Mężczyzna ma piękne, stalowe spojrzenie, zupełnie jak jego córka.
W internecie Tygrysek odnajduje namiary na, swoją ciotkę-Almę Pyziak.
Postanawia się z nią spotkać. W tym celu wyjeżdża do Torunia.
Powiedzmy sobie szczerze-ucieka z domu(choć pozostawia matce krótką notatkę).
Czy Laura znajdzie wspólny język z nowopoznaną krewną?
W obcym mieście spotyka dwie życzliwe osoby…
Kto to taki?
Tymczasem w poznańskiej rodzinie dziewczynki budzą się emocje związane z jej zniknięciem…
Jak zareagują na to poszczególni domownicy?
Jakich nowych faktów dowiemy się na temat Janusza-ojca Róży i Laury?
 
Tego wszystkiego dowiecie się czytając powieść…
 
W tej części są poruszane, moim zdaniem, najtrudniejsze kwestie, jak do tej pory.
Normalnym jest poszukiwanie własnych korzeni i rozterki z tym związane.
Często przeżycia te towarzyszą dzieciom z rozbitych rodziny(jak Laura) lub adoptowanym.
O ile rozumiałam postawę Laury i nawet przez większość trwania akcji książki jej współczułam, o tyle postawa Pyzy mnie dziwiła i to bardzo….
Ta dziewczyna wcale nie interesowała się swoim pochodzeniem.
Mało tego!
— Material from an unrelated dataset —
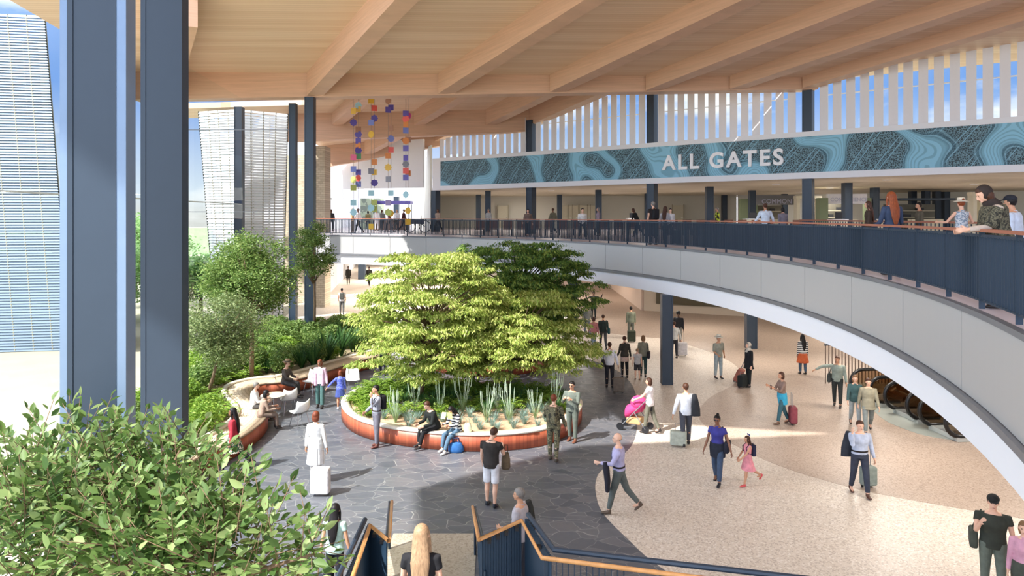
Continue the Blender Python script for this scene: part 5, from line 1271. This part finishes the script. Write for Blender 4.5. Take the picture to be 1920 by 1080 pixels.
# ================================================================== FURNITURE AND LUGGAGE
chm = plain('white_moulded_shell', (238, 236, 230), .4, 0, .02)
def make_chair(loc, yaw, label):
    t = thing('shell_chair', label, 'chair', loc, R(yaw), 'white shell chairs near the bench')
    mb = MB(); rings = []
    sec = [(.24, .46, -.23), (.10, .44, -.25), (-.08, .44, -.25), (-.20, .49, -.25), (-.25, .62, -.25), (-.28, .80, -.22)]
    for y, z, hw in sec:
        w = -hw; rise = .06 if y < -.1 else .02
        rings.append([Vector((w*(j-3)/3, y+(.07*abs((j-3)/3)**2 if y < -.15 else 0), z+rise*abs((j-3)/3)**2)) for j in range(7)])
    mb.loft(rings, closed=False, cap=False); o = mb.build('seat_shell', chm, t, True); s = o.modifiers.new('s', 'SOLIDIFY'); s.thickness = .02
    for sx in (-1, 1):
        for sy in (-1, 1): MB().tube([(sx*.15, sy*.13, .435), (sx*.22, sy*.23, .0)], [.013, .010], 8).build('leg', M['chrome'], t)
    return t
ch = None
for (px, py, yaw, lb) in ((541, 775, 35, 'white shell chair beside the round table, farther one'), (562, 800, 50, 'white shell chair nearest the viewer beside the round table'), (662, 735, 200, 'white shell chair right of the child in blue'), (584, 738, 160, 'white shell chair behind the person in the pink cardigan')):
    if ch is None: ch = make_chair(at(px, py), yaw, lb)
    else: c = copy_tree(ch); c.location = at(px, py); c.rotation_euler = (0, 0, R(yaw)); c['label'] = lb
q = at(512, 782)
tb = thing('round_table', 'small round cream topped table between the white chairs and the bench', 'table', q)
MB().lathe((0, 0, 0), [(0, .70), (.38, .70), (.40, .715), (.38, .73), (0, .73)], 28).build('table_top', plain('cream_table_top', (230, 214, 186), .4, 0, .04), tb)
MB().tube([(0, 0, .02), (0, 0, .70)], .03, 10).build('pedestal', M['chrome'], tb)
MB().lathe((0, 0, 0), [(0, 0), (.24, 0), (.24, .012), (.03, .03), (0, .03)], 24).build('base', M['chrome'], tb)
def suitcase(label, loc, yaw, col, w=.42, h=.58, d=.24, handle=.36, tilt=0, cat='suitcase'):
    t = thing('suitcase', label, cat, loc, R(yaw)); t.rotation_euler = (R(tilt), 0, R(yaw))
    o = MB().box((0, 0, h/2+.05), (w, d, h)).build('shell', cloth(col), t); bevel(o, .05, 4)
    mb = MB()
    for i in range(5): mb.box((-w*.36+i*w*.18, d/2+.002, h/2+.05), (.012, .012, h*.78))
    mb.build('ribs', plain('case_rib', tuple(int(x*.92) for x in col), .5), t)
    mb = MB(); zt = h+.04
    mb.tube([(-.09, d*.2, zt), (-.09, d*.2, zt+handle), (.09, d*.2, zt+handle), (.09, d*.2, zt)], .009, 6); mb.build('telescopic_handle', M['ledge'], t)
    for sx in (-1, 1): MB().tube([(sx*(w/2-.06)-.02, d*.25, .035), (sx*(w/2-.06)+.02, d*.25, .035)], .035, 12).build('wheel', M['black'], t)
    return t
suitcase('white hard suitcase behind the person in the long white coat', at(601, 929), 0, (222, 214, 210), .44, .60, .26, .42)
suitcase('black suitcase beside the person with long black hair in a mint top', Vector((qx(594, 11.5), 11.5, .008)), 0, (46, 48, 58), .36, .56, .24, .12)
suitcase('brown suitcase on the slate edge near the person in white shirt', at(1160, 737), -10, (118, 104, 90), .42, .52)
suitcase('sage green boxy suitcase on the terrazzo behind the person in white shirt', at(1272, 838), -15, (170, 176, 158), .46, .40, .26, .2)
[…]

Przyjęła strategię swojej matki i reszty rodziny, czyli „najlepiej nie rozmawiać na ten trudny temat, to go nie będzie”.
Otóż nie moi drodzy! Będzie!
I im dłużej będziemy zamiatać problem pod przysłowiowy dywan, tym gorzej!
On kiedyś wróci ze zdwojoną siłą…
 
Za taką defensywną postawę cały klan Borejków ma u mnie ogromny minus, a szczególnie „idealna” Gabriela…
Widać nie taka znowu idealna, skoro nie potrafi szczerze porozmawiać z córkami…
Jak dla mnie z całej rodziny mieszkającej przy Roosevelta 5 w Poznaniu, jedynie Tygysek wykazała się charakterem.
 
Jednak jako że jest chyba jeszcze zbyt młoda by za jej sprawą pojawił się wątek romantyczny, ciężar ten bierze na siebie postać Natalii.
Kobieta aby nie stracić miłości, z której nagle zdaje sobie sprawę, łamie prawo…
Co takiego zrobiła?
Wątek ten dodaje dosyć mocnemu i poważnemu tomowi sagi lekkości i pozwala czytelnikowi choć na chwilę się uśmiechnąć.
 
Czego uczy ta książka?
 
Rozmawiajcie ze sobą i ze swoimi dziećmi!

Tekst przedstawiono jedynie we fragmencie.